Article VII - Meetings

Section 1. Frequency. Meetings shall be held at least once every academic term.

Section 2. Presiding Officer. Meetings shall be presided over by the president, or by his/her designate.

Section 3. Quorum. A quorum for a meeting shall be one quarter of the members of the Chapter. In disputes, all decisions shall be made by a majority of all members present, provided a quorum is attained.

Section 4. Parliamentary Authority. The rules contained in Roberts' Rules of Order shall govern the Chapter in all cases in which they are applicable, and in which they are not inconsistent with the Chapter or Society, or the body of standing rules or rules of order of the Chapter.

Article VIII - Fiscal Accounting

Section 1. Accounting. The Chapter shall keep a record of all money received and paid out on the basis of the same fiscal year as designated by the Society. Chapter funds shall be deposited to the account of the Chapter in a bank or trust company selected by the Executive Council.

Section 2. Financial Report. The Chapter Treasurer shall prepare an Annual Financial Report for submittal to the Executive Council of the Society within one month following the end of the fiscal year. The Treasurer shall also present a financial status report at the Annual Business Meeting of the Society. The Treasurer shall submit an annual report to the Executive Council of the Chapter. In addition, the treasurer shall present monthly reports at regular meetings of the Chapter.

Article IX – Amendments

Section 1. Proposal. Motions to adopt, amend, or repeal Chapter Bylaws submitted in writing to the Secretary and shall bear the signatures of at least three members of the Chapter or Executive Council. Motions shall be distributed by the Secretary to the Executive Council within three days for evaluation and voting. The proposed changes shall be evaluated by the Executive Council to ascertain whether they are consistent with the Articles of Incorporation, the Bylaws, and the Operating Rules of the Society. Members of the Executive Council shall be allowed not less than three days, nor more than seven, thereafter to return their votes.

Section 2. Adoption.

a. Motions Approved by the Executive Council. Approval of Motions to adopt, amend, or repeal Chapter Bylaws shall require a two-thirds (2/3) vote of the Executive Council. After approval by the Executive Council, the proposed change shall be submitted to the voting membership of the Chapter, either during the next meeting or by mail ballot. Motions shall be adopted if approved by a two-thirds (2/3) majority.

b. Motions Not Approved by the Executive Council. In the event that the Executive Council fails to approve a motion, a petition bearing the signatures of at least five voting members shall cause a ballot on the motion to be distributed by the Secretary within five days to all voting members of the Chapter. Voting members shall be allowed not less than three days, nor more than ten days thereafter to return their votes. Voting shall be by secret ballot.
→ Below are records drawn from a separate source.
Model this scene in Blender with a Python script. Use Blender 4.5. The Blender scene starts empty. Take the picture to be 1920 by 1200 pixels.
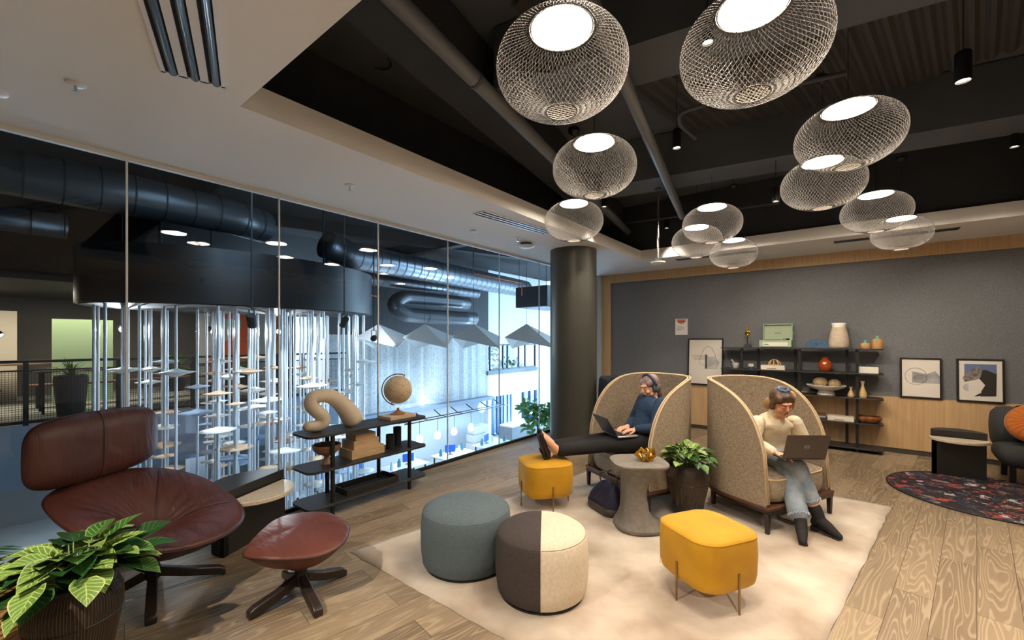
import bpy, bmesh, math, random
from mathutils import Vector, Matrix, Euler, noise
random.seed(7)
C = bpy.context.scene
COL = C.collection
PI = math.pi
def R(d): return math.radians(d)

# ---------------------------------------------------------------- camera, world, exposure
cam_d = bpy.data.cameras.new('camera'); cam = bpy.data.objects.new('camera', cam_d); COL.objects.link(cam)
cam_d.sensor_width = 36.0; cam_d.lens = 36.0*796/1920; cam_d.shift_y = 36/1920.0
cam_d.clip_start = 0.05; cam_d.clip_end = 200
cam.location = (0, 0, 1.6); cam.rotation_euler = (R(90), 0, R(38.2))
C.camera = cam
C.view_settings.view_transform = 'Standard'; C.view_settings.look = 'None'
C.view_settings.gamma = 1; C.view_settings.use_curve_mapping = False
C.view_settings.exposure = 0.7
w = bpy.data.worlds.new('world'); C.world = w; w.use_nodes = True
bg = w.node_tree.nodes['Background']; bg.inputs[0].default_value = (0.62, 0.82, 1.0, 1); bg.inputs[1].default_value = 1.3

def light(kind, name, loc, energy, color, target=None, **kw):
    d = bpy.data.lights.new(name, kind); d.energy = energy; d.color = color
    for k, v in kw.items(): setattr(d, k, v)
    o = bpy.data.objects.new(name, d); COL.objects.link(o); o.location = loc
    if target is not None:
        o.rotation_euler = (Vector(target)-Vector(loc)).to_track_quat('-Z', 'Y').to_euler()
    return o
WARM = (1.0, 0.86, 0.70); DAY = (0.55, 0.78, 1.0)
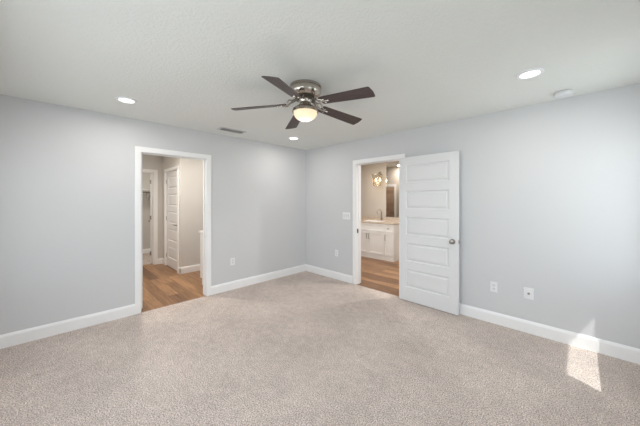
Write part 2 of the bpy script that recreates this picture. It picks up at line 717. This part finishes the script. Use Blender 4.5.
def jamb_plate(name, label, cat, a, b, mat='nickel2', parent=None):
    bm = nb()
    box(bm, a, b)
    o = obj(name, bm, mat, bevel=0.001)
    o['label'] = label
    o['category'] = cat
    return o


jamb_plate('strike_plate', 'small metal strike plate on right jamb of the hallway doorway', 'strike plate',
           (-0.085, -2.002, 0.86), (-0.04, -2.0, 0.92))
jamb_plate('strike_plate', 'small metal strike plate on left jamb of the bathroom doorway', 'strike plate',
           (1.270, 0.012, 0.87), (1.2725, 0.048, 0.94), 'bronze')

# ------------------------------------------------------------------ windows behind the camera (daylight sources; the near left ones are added for light)
n = 0
for axis, spans in (('x', WIN_R), ('y', WIN_L)):
    for a, b in spans:
        n += 1
        c = W + T * 0.62 if axis == 'x' else D - T * 0.62
        bm = nb()

        def bb(u0, u1, z0, z1, h=0.025):
            if axis == 'x':
                box(bm, (c - h, u0, z0), (c + h, u1, z1))
            else:
                box(bm, (u0, c - h, z0), (u1, c + h, z1))
        f = 0.018
        bb(a, a + f, SILL, HEAD)
        bb(b - f, b, SILL, HEAD)
        bb(a + f, b - f, SILL, SILL + f)
        bb(a + f, b - f, HEAD - f, HEAD)
        bb(a + f, b - f, 1.40, 1.44, 0.018)
        w_ = struct('window_%d' % n, bm, 'trim', 'white single hung window behind the camera', 'window')
        bm = nb()
        if axis == 'x':
            box(bm, (c - 0.002, a + f, SILL + f), (c + 0.002, b - f, HEAD - f))
        else:
            box(bm, (a + f, c - 0.002, SILL + f), (b - f, c + 0.002, HEAD - f))
        obj('pane', bm, 'pane', w_)
# soffit of the roof outside the near right wall: it shades the upper part of the sun's beam
bm = nb(); box(bm, (W + T, D - 1.2, 2.50), (5.234, 1.2, 2.62))
box(bm, (-T, D - T - 0.75, 2.50), (W + T, D - T, 2.62))  # second slab, added to keep sun out of the near left windows
struct('trim_5', bm, 'eave', 'white roof soffit outside the window wall', 'soffit')
bm = nb(); box(bm, (W + T + 0.01, -20, -0.35), (30, 20, -0.15))
struct('floor_lawn', bm, 'grass', 'green lawn outside the windows', 'lawn')

# ------------------------------------------------------------------ hallway beyond the left doorway
HX = -2.735         # far hallway wall
HY = -1.88          # linen closet wall
HC = -1.535         # corner of the projecting wall
bm = nb(); wall_x(bm, HX - T, HX, -3.4, HY, [(-2.83, -2.03, 0, 2.05)])
struct('wall_hall_far', bm, 'hall', 'far hallway wall with the open closet doorway')
bm = nb(); wall_y(bm, HY, HY + T, HX - T, HC, [(-2.50, -1.66, 0, 2.05)])
struct('wall_hall_side', bm, 'hall', 'hallway wall with the closed panel door')
bm = nb(); wall_x(bm, HC - T, HC, HY + T, -0.1)
struct('wall_hall_return', bm, 'hall', 'hallway wall beyond the closed door')
bm = nb(); box(bm, (HC, -0.22, 0), (-T, -0.1, H))
struct('wall_hall_end', bm, 'hall', 'end wall of the hallway')
bm = nb(); box(bm, (-4.4, -3.52, 0), (-T, -3.4, H))
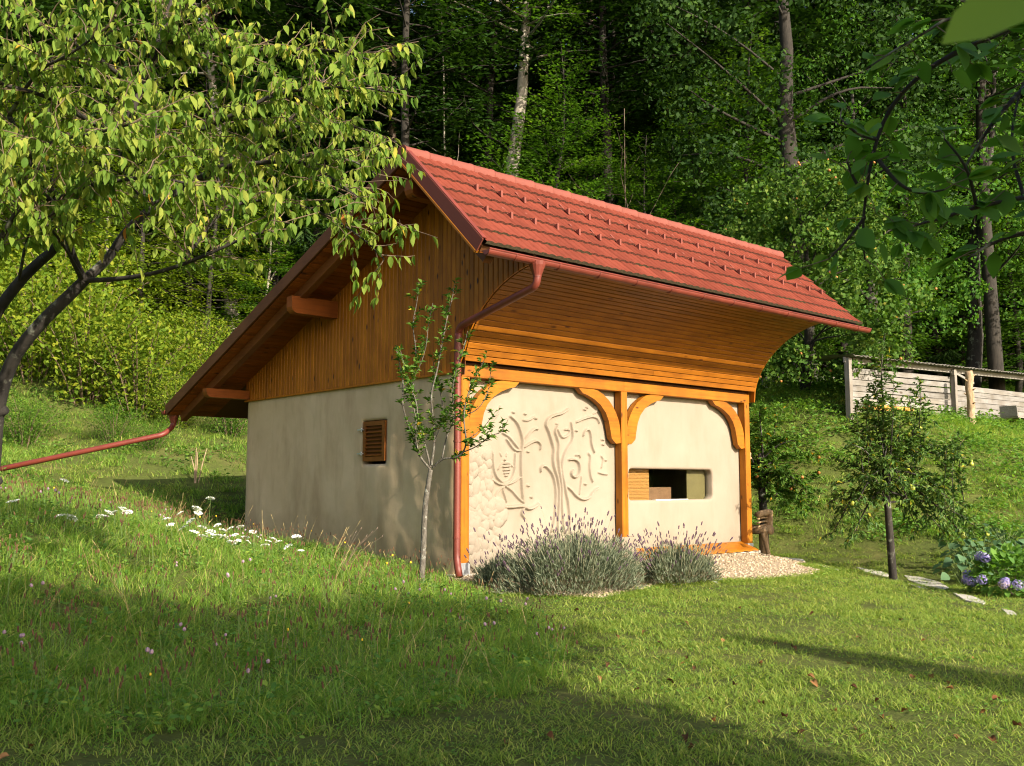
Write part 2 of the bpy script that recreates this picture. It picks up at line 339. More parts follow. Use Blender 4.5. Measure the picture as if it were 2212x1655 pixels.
M['hydr'] = leafmat('hydrangea_petal', [(0, (0.20, 0.17, 0.42)), (0.6, (0.34, 0.30, 0.55)), (1, (0.45, 0.36, 0.30))], 0.2, (1, 1, 1))
m, n, l, b = newmat('gravel_stone'); gp = n.new("ShaderNodeObjectInfo")
a_ = n.new("ShaderNodeAttribute"); a_.attribute_name = "tone"
r_ = ramp(n, [(0, (0.22, 0.165, 0.10)), (0.5, (0.38, 0.305, 0.20)), (1, (0.52, 0.45, 0.33))]); l.new(a_.outputs["Fac"], r_.inputs[0]); l.new(r_.outputs[0], b.inputs["Base Color"]); b.inputs["Roughness"].default_value = 0.9; M['gravel'] = m
M['gravel_bed'] = plain('gravel_bed', (0.30, 0.24, 0.16), 0.95, 0.25, 30, 0.6)
def ground_mat():
    m, n, l, b = newmat('grass_soil'); gp = n.new("ShaderNodeNewGeometry")
    t = noise_node(n, l, 0.7, 6, 0.65, gp.outputs["Position"])
    t2 = noise_node(n, l, 9.0, 5, 0.7, gp.outputs["Position"])
    r = ramp(n, [(0.3, (0.055, 0.085, 0.016)), (0.55, (0.10, 0.12, 0.028)), (0.72, (0.20, 0.17, 0.065))]); l.new(t.outputs[0], r.inputs[0])
    r2 = ramp(n, [(0.35, (0.05, 0.045, 0.02)), (0.6, (0.085, 0.11, 0.024))]); l.new(t2.outputs[0], r2.inputs[0])
    l.new(mixcol(n, l, 0.5, r.outputs[0], r2.outputs[0]), b.inputs["Base Color"]); b.inputs["Roughness"].default_value = 0.95
    b.inputs["Specular IOR Level"].default_value = 0.1
    add_bump(n, l, b, t2.outputs[0], 0.7, 0.05)
    return m
M['ground'] = ground_mat()
M['forest_floor'] = plain('leaf_litter_floor', (0.055, 0.045, 0.022), 0.95, 0.4, 3, 0.6)
# ---------------------------------------------------------------- the ground
_px = [(2212,1655,5.33),(1500,1655,5.3),(1106,1655,5.15),(600,1655,4.85),(0,1655,4.4),(2212,1400,9.1),(1500,1400,8.8),(1200,1300,11.3),
 (2090,1300,13.2),(1930,1255,17.0),(1300,1290,11.9),(2212,1330,11.4),(2150,1285,13.9),(1003,1240,13.6),
 (1700,1175,20.9),(2000,1190,19.0),(1800,1180,20.2),(1640,860,26.5),(1830,892,24.3),(2100,910,28.3),(2212,914,30.0),(1750,1000,22.6),(2050,1050,22),(2212,1050,22),
 (0,1400,6.5),(0,1200,8.7),(0,1128,10),(280,1152,11),(528,1192,13),(300,1300,9),(300,1450,7),(600,1450,7.2),(700,1300,10.3),(860,1247,13),
 (0,1085,14),(250,1110,15.5),(528,1158,18.4),(400,1105,19),(300,1055,21),(150,1015,21),(0,1003,20),(100,955,25),(450,965,24),(490,905,28),(360,805,34),(200,765,34),(0,765,34)]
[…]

Motions shall be adopted, thus overriding any contrary vote of the Executive Council, if approved by a two-thirds majority of all voting members.

Section 3. Society Approval. Any amendment to these Bylaws initiated by the Chapter action shall be submitted in writing within 30 days after its passage to the Chair of the Chapter Affairs Committee of the Society for approval or disapproval by the Executive Council of the Society.

Section 4. Date of Effect. Adoption, amendment, or repeal of a Bylaw shall take effect immediately upon its passage by the Chapter and approval by the Executive Council of the Society, and shall be announced immediately to all members by the Secretary.

Article X - Compatibility Of Bylaws

These Bylaws shall be compatible with the Articles of Incorporation, the Bylaws, and the Operating Rules of the Society; and any deviation there from is null and void.

Article XI - Dissolution

The Chapter may be dissolved according to procedures described in the Operating Rules of the Society. In the event that the Chapter dissolves, its assets may be distributed for one or more of the purposes in section 501 (c) (3) of the Internal Revenue Code or to an organization that has been held exempt from Federal income tax under section 501 (C) (3) of the Internal Revenue Code.